Diário de Pernambuco
Estamos diante de uma agenda complexa para a educação brasileira. O ministro da Educação, Ricardo Vélez, coloca, de maneira acertada, a educação básica como prioridade. Por outro lado, no seu discurso de posse, enfatizou: “Combateremos com denodo o marxismo cultural, hoje presente em instituições de educação básica e superior. Trata-se de uma ideologia materialista, alheia aos nossos mais caros valores de patriotismo e de visão religiosa do mundo”. Temas como escola sem partido e identidade de gênero tomam conta de boa parte da mídia educacional. Entendo que a escola pública deva ser laica, tanto no aspecto político como no religioso, a que se refere mais diretamente tal termo. Contudo, todas essas questões absorvem muita energia, enquanto 55% das nossas crianças, no 3º ano do Ensino Fundamental, boa parte delas com 9 anos de idade, não sabem ler, contar e escrever adequadamente.
Outro aspecto importante: a oferta da educação básica é de responsabilidade direta dos estados e dos municípios; consequentemente, isso vai exigir do Ministério da Educação (MEC) um trabalho em colaboração para o enfrentamento dessas e de outras questões igualmente relevantes, como a continuidade da implementação da Base Nacional Comum Curricular (BNCC), sem falar na formação de professores para esse novo currículo.
Ao colocar acertadamente a educação básica como sua prioridade, e, pelo que já li, muito na linha do enfrentamento dos baixos índices de aprendizagem escolar, o ministro Vélez vai precisar de um esforço nacional que inclua as universidades. Como sabemos, a qualidade do professor é o fator mais importante para alavancar a melhora da aprendizagem – e quem forma os professores são as universidades. Se não mudar a formação, não avançaremos.
Tem também colocado, no seu discurso, com muito acerto a necessidade de melhorar a eficiência da gestão das universidades públicas, e de um olhar cuidadoso sobre a qualidade da oferta privada do ensino superior. O país tem ainda um baixo percentual de jovens de 18 a 24 anos no ensino superior, próximo a 19%, enquanto em países vizinhos, como Argentina e Chile, o percentual é de mais de 30%. Aqui, no Brasil, o ensino a distância tem sido a saída para promover a expansão do ensino superior.

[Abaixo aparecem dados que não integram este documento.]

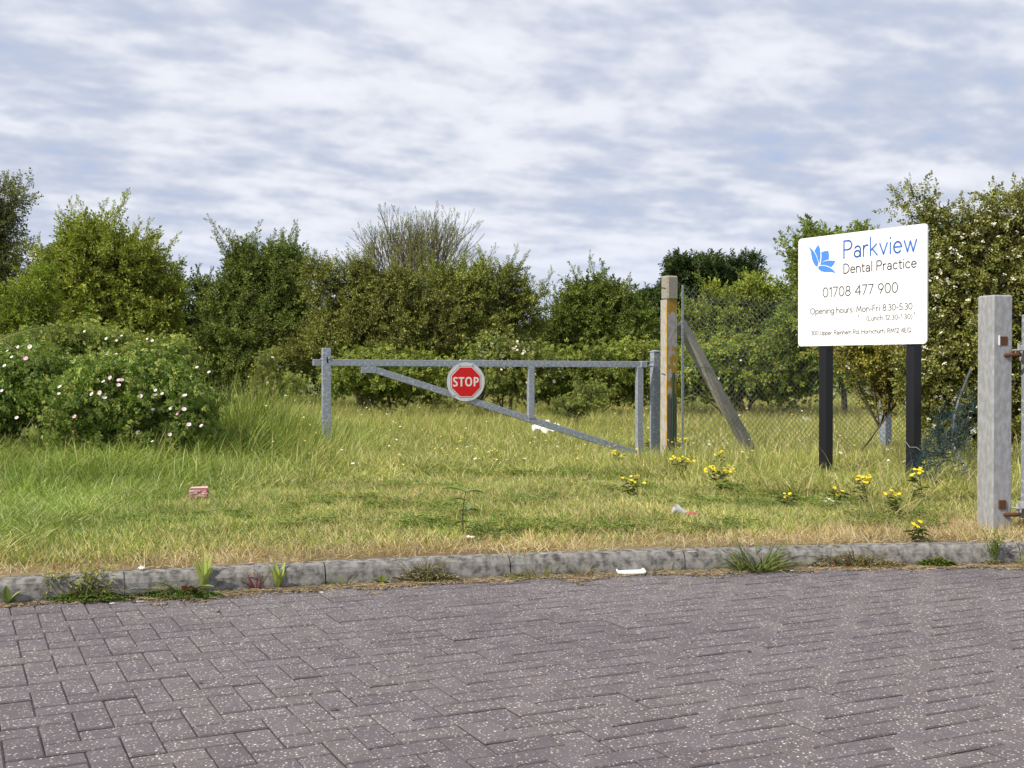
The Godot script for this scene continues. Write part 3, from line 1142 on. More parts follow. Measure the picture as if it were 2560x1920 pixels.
	for i in 5200:
		var pz := 6.2 + 5.0 * rng.randf()
		var px := rf(-1, 1) * (pz * 0.43 + 0.8)
		if pz - kerb_depth(px) < 0.35 or tall(px, pz) > 0.15 or patch.get_noise_2d(px * 1.4 + 20.0, pz * 1.4 + 60.0) < 0.12:
			continue
		kx.push_back(Transform3D(yaw(rf(0, TAU)).scaled(Vector3.ONE * rf(0.6, 1.5)), Vector3(px, land(px, pz), -pz)))
		var b := rf(0.7, 1.35)
		kc.push_back(Color(b * rf(0.9, 1.4), b, b))
	many("clover_leaves", cg.mesh(), kx, kc, M.leaf, lawn)
	# dead leaves, straw and grit along the foot of the kerb
	var dg := Geo.new()
	for i in 6:
		blade(dg, Vector3(rf(-0.03, 0.03), 0.003, rf(-0.03, 0.03)), Vector3(rf(-1, 1), 0.1, rf(-1, 1)).normalized(), rf(0.02, 0.06), rf(0.003, 0.007), 0.2, Color(0.30, 0.22, 0.12), Color(0.42, 0.33, 0.2), 2)
	for i in 7:
		dg.box(Transform3D(Basis.from_euler(Vector3(rf(0, 3), rf(0, 3), 0)), Vector3(rf(-0.04, 0.04), 0.003, rf(-0.04, 0.04))), Vector3(0.008, 0.005, 0.007) * rf(0.5, 1.3), 0.0, Color(0.16, 0.13, 0.10) * rf(0.6, 1.8))
	var dx := []
	var dc := []
	for i in 4200:
		var px := rf(-3.6, 4.2)
		var off := 0.13 + absf(rng.randfn(0.0, 0.05)) * (0.5 + 1.2 * absf(patch.get_noise_2d(px * 2.0, 5.0)) * 2.0)
		dx.push_back(Transform3D(yaw(rf(0, TAU)).scaled(Vector3.ONE * rf(0.5, 1.1)), Vector3(px, 0.0, -kerb_depth(px) + off)))
		var b := rf(0.6, 1.3)
		dc.push_back(Color(b, b, b))
	var gutter := thing("gutter_dirt", "dirt, straw and dead leaves along the foot of the kerb", "dirt", Vector3.ZERO, 0.0, "", "stuff")
	many("crumbs", dg.mesh(), dx, dc, M.grass, gutter)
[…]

Será preciso também ampliar as matrículas na educação profissional e tecnológica, de forma que os jovens egressos do Ensino Médio possam ter maiores chances de ingressar no mundo do trabalho. Apenas 22% dos jovens que concluem essa última etapa da educação básica vão para o ensino superior. É preciso pensar no que fazer com os 78% restantes!

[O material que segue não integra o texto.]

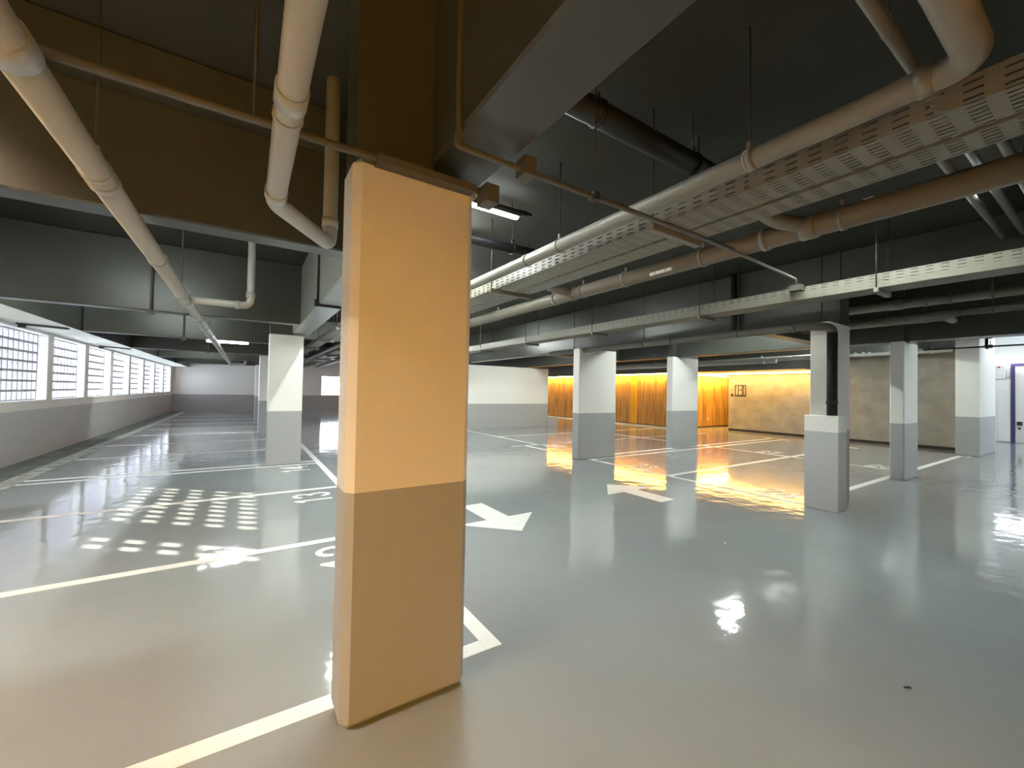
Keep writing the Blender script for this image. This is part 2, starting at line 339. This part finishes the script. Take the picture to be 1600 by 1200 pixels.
for y in (1.46, 4.02): MB().tube([(X2, y-.14, Z2), (X2-.22, y+.02, Z2+.06), (X2-.42, y+.02, Z2+.12), (X2-.42, y+.02, 3.1)], 0.055, 14, .08).build('branch_pipe', M_pipe, t)
lb = MB()
for a, b_ in ((2.62, 2.68), (2.50, 2.61), (2.43, 2.49)): lb.box(X2-.079, X2-.055, a, b_, Z2-.062, Z2-.034)
lb.build('pipe_dashes', M_white, t)['label'] = 'white dashes on the pipe'  # three white dashes set on the side of the pipe
# X-direction dark pipes near the slab
pipe('water_pipe', 'thick black pipe crossing under the slab right of the near girder', 'pipe', [(1.06, 1.79, 3.2), (3.25, 1.79, 3.2)], 0.075, M_black, hangers=[((1.75, 1.79, 3.2), 'x'), ((2.72, 1.79, 3.2), 'x')])
pipe('water_pipe', 'black pipe crossing below the white tube light', 'pipe', [(1.06, 4.12, 3.2), (3.25, 4.05, 3.2)], 0.06, M_black, hangers=[((2.62, 4.07, 3.2), 'x')])
pipe('conduit_pipe', 'thin pipe at the upper right behind the large elbow', 'pipe', [(1.06, .66, 3.3), (6.94, .66, 3.3)], 0.03, M_pipe, hangers=[((2.6, .66, 3.3), 'x')])
pipe('conduit_pipe', 'left of two thin pipes crossing at the right edge', 'pipe', [(3.9, .80, 3.30), (6.94, .80, 3.30)], 0.03, M_pipe, hangers=[((5.9, .80, 3.30), 'x')])
pipe('conduit_pipe', 'right of two thin pipes crossing at the right edge', 'pipe', [(3.9, .50, 3.28), (6.94, .50, 3.28)], 0.03, M_pipe, hangers=[((5.2, .50, 3.28), 'x')])
# conduit along the column top on the left
t = thing('conduit_pipe', 'brown conduit crossing the top of the nearest column', 'conduit', (-1.0, 1.80, 2.49))
MB().tube([(-2.78, 1.84, 2.52), (0.42, 1.845, 2.525), (0.98, 1.845, 2.525)], 0.016, 10).build('pipe_run', M_con, t)
MB().box(0.46, 0.94, 1.81, 1.875, 2.50, 2.535).build('cover_rail', M_con, t)
MB().box(0.985, 1.06, 1.78, 1.88, 2.46, 2.55).build('junction_box', M_con, t)
for x in (-1.05, 0.0): MB().tube([(x, 1.84, 2.53), (x, 1.84, ZC)], 0.006, 6).build('hanger_rod', M_rod, t)
t = thing('conduit_pipe', 'brown conduit strapped around the near girder and running right', 'conduit', (1.0, 1.58, 2.53))
MB().tube([(0.733, 1.58, ZC), (0.733, 1.58, 2.545), (1.06, 1.58, 2.545), (2.9, 1.58, 2.545)], 0.014, 10, .01).build('pipe_run', M_con, t)
MB().box(1.055, 1.12, 1.54, 1.62, 2.515, 2.60).build('junction_box', M_con, t)
MB().tube([(1.53, 1.58, 2.535), (1.53, 1.58, ZC)], 0.005, 6).box(1.51, 1.55, 1.555, 1.605, 2.525, 2.565).build('hanger_rod', M_rod, t)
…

Se tudo isso não bastasse, o país precisa trazer a educação do século XXI para as nossas escolas. Não me refiro aqui aos recursos tecnológicos, como internet, banda larga e tablets. No mundo atual, isso representa apenas o ponto de partida, e não de chegada. Refiro-me a uma educação capaz de desenvolver as competências exigidas pelo novo mundo do trabalho, tais como criatividade, pensamento crítico, abertura ao novo, colaboração e comunicação, entre outras. Refiro-me, portanto, à oferta de uma educação plena na própria concepção posta no artigo 205 da Constituição Federal: “A educação, direito de todos e dever do Estado e da família, será promovida e incentivada com a colaboração da sociedade, visando ao pleno desenvolvimento da pessoa, seu preparo para o exercício da cidadania e sua qualificação para o trabalho”.
Costumo dizer que a educação brasileira é como um espadachim que precisa esgrimir com os dois braços: um deles para resolver questões do passado ainda não resolvidas, como a alfabetização das nossas crianças até os 7 anos de idade; o outro para trazer a educação do século XXI para as nossas escolas.
O MEC, os estados e os municípios terão grandes desafios pela frente: precisam agora definir onde vão colocar suas energias para mudar de fato a educação deste país.
Mozart Neves Ramos é diretor do Instituto Ayrton Senna e membro do Conselho Nacional de Educação. Foi reitor da Universidade Federal de Pernambuco e secretário de Educação de Pernambuco.